La coalition de quatre familles, baptisée «Vivaldi» en référence au compositeur des «Quatre saisons», marque le retour des socialistes et des écologistes, tandis que les nationalistes flamands de la N-VA, premier parti en Flandre, associés au pouvoir entre 2014 et 2018, en sont exclus.
Selon une source proche des négociations, les écologistes devraient hériter de trois ou quatre portefeuilles ministériels dont ceux du Climat et de la Mobilité.

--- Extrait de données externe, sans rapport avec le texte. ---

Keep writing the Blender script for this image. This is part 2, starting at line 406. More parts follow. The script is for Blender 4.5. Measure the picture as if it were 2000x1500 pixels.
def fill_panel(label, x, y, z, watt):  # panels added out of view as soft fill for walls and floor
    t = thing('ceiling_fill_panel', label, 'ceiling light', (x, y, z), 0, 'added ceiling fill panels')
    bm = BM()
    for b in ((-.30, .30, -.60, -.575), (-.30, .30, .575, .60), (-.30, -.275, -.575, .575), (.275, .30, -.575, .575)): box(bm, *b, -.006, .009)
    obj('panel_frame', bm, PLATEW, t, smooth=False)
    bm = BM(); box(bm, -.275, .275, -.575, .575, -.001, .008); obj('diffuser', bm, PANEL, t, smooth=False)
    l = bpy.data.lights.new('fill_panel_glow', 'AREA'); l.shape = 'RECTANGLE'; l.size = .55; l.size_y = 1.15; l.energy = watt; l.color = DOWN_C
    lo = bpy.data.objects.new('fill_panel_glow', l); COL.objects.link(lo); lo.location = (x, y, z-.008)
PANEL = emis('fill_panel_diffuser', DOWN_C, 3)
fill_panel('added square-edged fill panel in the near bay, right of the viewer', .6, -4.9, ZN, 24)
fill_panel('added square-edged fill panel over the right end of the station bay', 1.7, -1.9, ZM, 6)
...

Alexander De Croo, ministre des Finances dans l'équipe sortante (dont faisaient partie les libéraux), était le favori pour le poste de Premier ministre.
«16 rue de la Loi»
La présence d'un Flamand au «16 rue de la Loi», une première depuis 2011, permet de compenser le fait que ce nouveau gouvernement est minoritaire dans le groupe des députés néerlandophones.
«C'était symboliquement important d'avoir un Premier ministre flamand car ce gouvernement va être attaqué en Flandre, dont les deux plus grands partis (N-VA et Vlaams Belang) sont dans l'opposition», a dit à l'AFP le politologue Dave Sinardet.
Le choix de M. De Croo, qui doit être officialisé jeudi matin lors d'une prestation de serment devant le roi Philippe, a été confirmé par le président du PS Paul Magnette, chargé avec lui de piloter les négociations entre les partis.
«Pile ou face»
«On a tiré à pile ou face, c'est tombé sur Alexander, et c'est un excellent choix», a lancé M. Magnette en plaisantant à la toute fin de la conférence de presse sur l'issue des négociations.
Sans détailler le contenu de l'accord, M. De Croo a fait allusion à la fracture politique entre nord et sud en affirmant «avoir besoin de tout le monde pour faire de nouveau fonctionner notre pays».
«Après seize mois d'une crise trop longue qui a profondément abîmé la confiance dans la politique, nous avons un travail énorme à faire pour la regagner», a assuré M. Magnette.
Alexander De Croo, qui à 44 ans peut se vanter d'une ascension politique éclair, va succéder à la libérale francophone Sophie Wilmès, première femme à avoir dirigé un gouvernement en Belgique, en place depuis octobre 2019.
A la tête d'un attelage de centre-droit soutenu par seulement 38 des 150 députés, Mme Wilmès bénéficiait depuis la mi-mars de pouvoirs spéciaux permettant à son exécutif de gouverner par arrêtés royaux pour affronter la pandémie qui a fait 10'000 morts en Belgique.
Cette période exceptionnelle prenait fin le 1er octobre, le délai fixé pour sortir de la crise politique.
Réputée ingouvernable, la Belgique avait connu en 2010-2011 un record de 541 jours sans gouvernement en exercice.